Armando Salguero

Armando Salguero: Evan Mathis looms as possible solution to Dolphins’ offensive line problems

The Miami Dolphins are one of several teams with at least some degree of interest in signing Evan Mathis.
The Miami Dolphins are one of several teams with at least some degree of interest in signing Evan Mathis. AP

Mike Tannenbaum was talking with agent Drew Rosenhaus after practice the other day, and every time a member of the media passed the impromptu meeting, the Miami Dolphins executive vice president joked about having just signed guard Evan Mathis.

“So we got him for four years, right Drew?” Tannenbaum joked as the agent played along.

It was all grins and chuckles and it showed what a good mood both men were in that day — Rosenhaus perhaps because he represents a pretty good player on the open market and Tannenbaum because he’s obviously confident with Miami’s current offensive line.

Except that no one will be laughing if the Dolphins’ current relative indifference to signing Mathis backfires.

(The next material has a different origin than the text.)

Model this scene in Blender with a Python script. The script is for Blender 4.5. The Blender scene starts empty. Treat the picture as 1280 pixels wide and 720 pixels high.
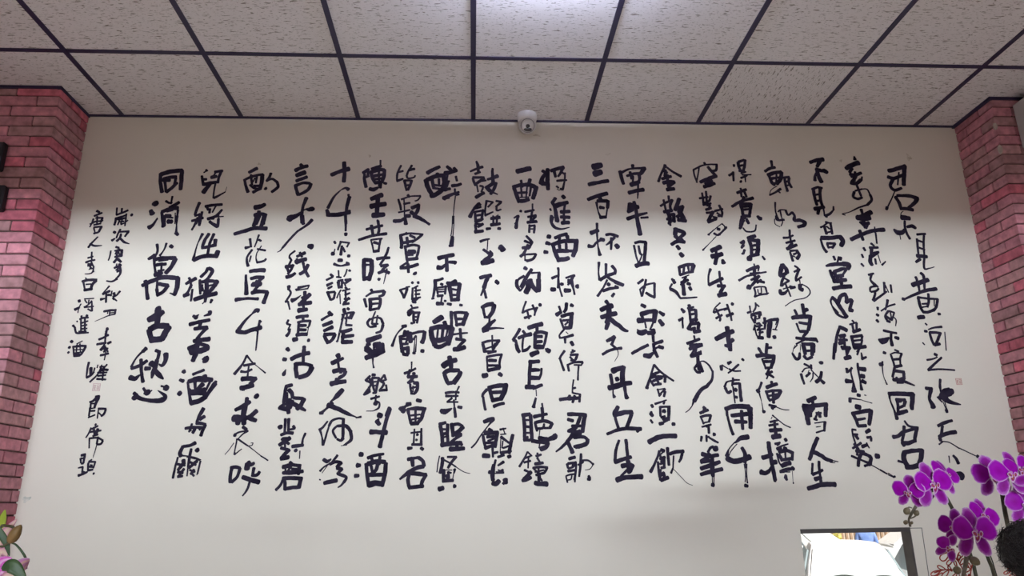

It won’t be funny if the team’s hopes for finding two starting guards from a trio of players — Dallas Thomas, Billy Turner and rookie Jamil Douglas — does not go exactly as expected.

No one will be laughing if once again quarterback Ryan Tannehill, the face of the franchise, spends much of his time picking himself off the turf after getting trucked by defenders as he has done the past two years.

And yet here the Dolphins are.

Exactly where they have been since 2008.

The team that hired former offensive line guru Tony Sparano to be the head coach and then replaced him with former offensive line guru Joe Philbin has failed to deliver even one stable, lasting offensive line in all that time.

And so far, this training camp is no different.

Wednesday, one week since players reported, the Dolphins will take the practice field with five linemen but only two accomplished performers along their starting line.

Mike Pouncey is the center, and he’s very good there. Ja’Wuan James is the right tackle, and he was pretty good there last season.

But right guard? It is a question mark because Turner is fighting but for the job but has usually been losing (understandably) against Ndamukong Suh in practice.

Left guard? Another uncertainty because Douglas is a rookie who has yet to take an NFL snap in game competition while Thomas is a third-year player who is only good enough to be embroiled in a full-blown competition with a rookie fourth-round pick who is still learning the offense.

And then there is the left tackle position. Branden Albert is probably one of the team’s best players when he’s healthy. The problem is he is coming back from knee reconstruction and no one can guarantee he will be the same player he was before the injury.

So five offensive line positions.

Three questions.

What are the chances each of those get encouraging answers?

It must be said, in fairness, that nothing has gone wrong yet to think disaster is imminent. No one has flopped in practice, although Tuesday’s practice included a handful of sacks. And Albert remains on schedule to play in the regular-season opener.

But the Dolphins are eyebrow deep in a faith exercise with their offensive line.

They’re projecting Turner to be ready. They’re trusting Thomas will be consistent at guard when he has never been consistent in two previous seasons. They’re believing Douglas can come a long way in a short time.

All this trust and hopeful thinking is a formula for failure considering every expert on the subject who speaks seems to offer a corresponding “but” with every compliment.

“He’s really improved his demeanor and body control through the plays,” offensive line coach John Benton said of Turner. “Is it 100 percent consistent? No, not where we need it right now.”

And that takes us back to Mathis.

The reason he’s a topic of conversation among fans and the media is because we’ve seen how wishing and hoping players work out has not worked for the Dolphins. We saw how last year’s center experiment with a handful of players in camp failed until Miami signed Samson Satele.

The Dolphins might say they’re not ready to pay Mathis his price tag because in their eyes, he’s a stopgap player rather than a long-term addition.

But if that’s it, the question has to be how much is having a starter for even one year worth? Is it $2 million as the Dolphins might like or is it closer to the $5 million per year Mathis probably sees as his salary floor?

And are the Dolphins willing to bet their young, untested, younger, cheaper guards can play at such a level that signing Mathis is not worth the extra money?

Mathis wouldn’t solve all three of Miami’s offensive line issues, but he definitely would be the starter at left guard if he was on the team.

The Dolphins haven’t reached that conclusion yet. For now, the Mathis topic is on the back burner to be brought out only as a useful tool for repartee.

We’ll see if everyone is still laughing during the regular season.